■ WRITTEN INSTRUCTION: Quote the data below in full, please, without altering anything.

Rows from a 3D scene dataset
= = = = =
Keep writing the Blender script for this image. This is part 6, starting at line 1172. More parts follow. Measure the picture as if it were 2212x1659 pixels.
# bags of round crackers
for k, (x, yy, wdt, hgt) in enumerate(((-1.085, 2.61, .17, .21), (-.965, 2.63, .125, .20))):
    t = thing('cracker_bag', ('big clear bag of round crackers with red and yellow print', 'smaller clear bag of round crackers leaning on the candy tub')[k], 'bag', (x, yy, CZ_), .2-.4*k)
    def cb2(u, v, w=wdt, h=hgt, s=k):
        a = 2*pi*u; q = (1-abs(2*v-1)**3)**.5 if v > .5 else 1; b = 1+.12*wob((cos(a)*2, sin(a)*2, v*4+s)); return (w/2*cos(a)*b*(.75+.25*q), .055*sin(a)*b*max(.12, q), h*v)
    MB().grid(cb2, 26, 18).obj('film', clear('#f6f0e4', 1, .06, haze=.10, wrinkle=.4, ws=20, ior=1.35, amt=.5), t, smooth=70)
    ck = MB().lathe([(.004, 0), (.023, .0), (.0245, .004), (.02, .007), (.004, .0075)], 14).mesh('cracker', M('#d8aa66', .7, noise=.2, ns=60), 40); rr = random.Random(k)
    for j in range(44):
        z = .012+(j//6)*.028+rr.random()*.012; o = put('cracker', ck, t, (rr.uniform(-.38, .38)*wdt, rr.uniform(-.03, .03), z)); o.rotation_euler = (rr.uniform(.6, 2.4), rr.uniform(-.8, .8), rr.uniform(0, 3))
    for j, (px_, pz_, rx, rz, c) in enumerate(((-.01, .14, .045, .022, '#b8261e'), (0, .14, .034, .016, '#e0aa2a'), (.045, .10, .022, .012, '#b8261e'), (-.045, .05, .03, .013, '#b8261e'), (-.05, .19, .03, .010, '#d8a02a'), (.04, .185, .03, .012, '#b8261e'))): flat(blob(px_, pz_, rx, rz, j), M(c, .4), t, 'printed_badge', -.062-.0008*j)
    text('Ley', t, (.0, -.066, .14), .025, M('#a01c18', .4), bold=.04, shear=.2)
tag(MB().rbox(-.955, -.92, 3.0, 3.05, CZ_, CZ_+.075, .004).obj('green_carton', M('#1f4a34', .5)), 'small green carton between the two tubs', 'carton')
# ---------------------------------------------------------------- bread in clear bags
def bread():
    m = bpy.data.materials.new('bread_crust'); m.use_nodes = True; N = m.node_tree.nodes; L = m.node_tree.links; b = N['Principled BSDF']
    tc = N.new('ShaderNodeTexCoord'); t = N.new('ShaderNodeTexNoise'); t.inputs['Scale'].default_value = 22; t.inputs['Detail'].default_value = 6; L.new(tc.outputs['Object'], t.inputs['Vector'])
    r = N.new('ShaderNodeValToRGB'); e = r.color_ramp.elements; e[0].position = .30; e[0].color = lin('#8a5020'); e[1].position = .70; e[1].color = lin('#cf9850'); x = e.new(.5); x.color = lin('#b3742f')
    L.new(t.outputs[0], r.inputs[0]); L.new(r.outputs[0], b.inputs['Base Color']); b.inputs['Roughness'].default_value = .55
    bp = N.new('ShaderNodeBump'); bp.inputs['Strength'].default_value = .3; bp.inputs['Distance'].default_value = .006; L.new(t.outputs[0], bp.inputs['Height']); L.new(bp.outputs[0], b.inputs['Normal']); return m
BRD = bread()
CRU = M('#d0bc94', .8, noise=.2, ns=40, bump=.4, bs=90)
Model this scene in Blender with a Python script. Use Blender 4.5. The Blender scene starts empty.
= = = = =
■ CORRECT RESPONSE:
Keep writing the Blender script for this image. This is part 6, starting at line 1172. More parts follow. Measure the picture as if it were 2212x1659 pixels.
# bags of round crackers
for k, (x, yy, wdt, hgt) in enumerate(((-1.085, 2.61, .17, .21), (-.965, 2.63, .125, .20))):
    t = thing('cracker_bag', ('big clear bag of round crackers with red and yellow print', 'smaller clear bag of round crackers leaning on the candy tub')[k], 'bag', (x, yy, CZ_), .2-.4*k)
    def cb2(u, v, w=wdt, h=hgt, s=k):
        a = 2*pi*u; q = (1-abs(2*v-1)**3)**.5 if v > .5 else 1; b = 1+.12*wob((cos(a)*2, sin(a)*2, v*4+s)); return (w/2*cos(a)*b*(.75+.25*q), .055*sin(a)*b*max(.12, q), h*v)
    MB().grid(cb2, 26, 18).obj('film', clear('#f6f0e4', 1, .06, haze=.10, wrinkle=.4, ws=20, ior=1.35, amt=.5), t, smooth=70)
    ck = MB().lathe([(.004, 0), (.023, .0), (.0245, .004), (.02, .007), (.004, .0075)], 14).mesh('cracker', M('#d8aa66', .7, noise=.2, ns=60), 40); rr = random.Random(k)
    for j in range(44):
        z = .012+(j//6)*.028+rr.random()*.012; o = put('cracker', ck, t, (rr.uniform(-.38, .38)*wdt, rr.uniform(-.03, .03), z)); o.rotation_euler = (rr.uniform(.6, 2.4), rr.uniform(-.8, .8), rr.uniform(0, 3))
    for j, (px_, pz_, rx, rz, c) in enumerate(((-.01, .14, .045, .022, '#b8261e'), (0, .14, .034, .016, '#e0aa2a'), (.045, .10, .022, .012, '#b8261e'), (-.045, .05, .03, .013, '#b8261e'), (-.05, .19, .03, .010, '#d8a02a'), (.04, .185, .03, .012, '#b8261e'))): flat(blob(px_, pz_, rx, rz, j), M(c, .4), t, 'printed_badge', -.062-.0008*j)
    text('Ley', t, (.0, -.066, .14), .025, M('#a01c18', .4), bold=.04, shear=.2)
tag(MB().rbox(-.955, -.92, 3.0, 3.05, CZ_, CZ_+.075, .004).obj('green_carton', M('#1f4a34', .5)), 'small green carton between the two tubs', 'carton')
# ---------------------------------------------------------------- bread in clear bags
def bread():
    m = bpy.data.materials.new('bread_crust'); m.use_nodes = True; N = m.node_tree.nodes; L = m.node_tree.links; b = N['Principled BSDF']
    tc = N.new('ShaderNodeTexCoord'); t = N.new('ShaderNodeTexNoise'); t.inputs['Scale'].default_value = 22; t.inputs['Detail'].default_value = 6; L.new(tc.outputs['Object'], t.inputs['Vector'])
    r = N.new('ShaderNodeValToRGB'); e = r.color_ramp.elements; e[0].position = .30; e[0].color = lin('#8a5020'); e[1].position = .70; e[1].color = lin('#cf9850'); x = e.new(.5); x.color = lin('#b3742f')
    L.new(t.outputs[0], r.inputs[0]); L.new(r.outputs[0], b.inputs['Base Color']); b.inputs['Roughness'].default_value = .55
    bp = N.new('ShaderNodeBump'); bp.inputs['Strength'].default_value = .3; bp.inputs['Distance'].default_value = .006; L.new(t.outputs[0], bp.inputs['Height']); L.new(bp.outputs[0], b.inputs['Normal']); return m
BRD = bread()
CRU = M('#d0bc94', .8, noise=.2, ns=40, bump=.4, bs=90)
Model this scene in Blender with a Python script. Use Blender 4.5. The Blender scene starts empty.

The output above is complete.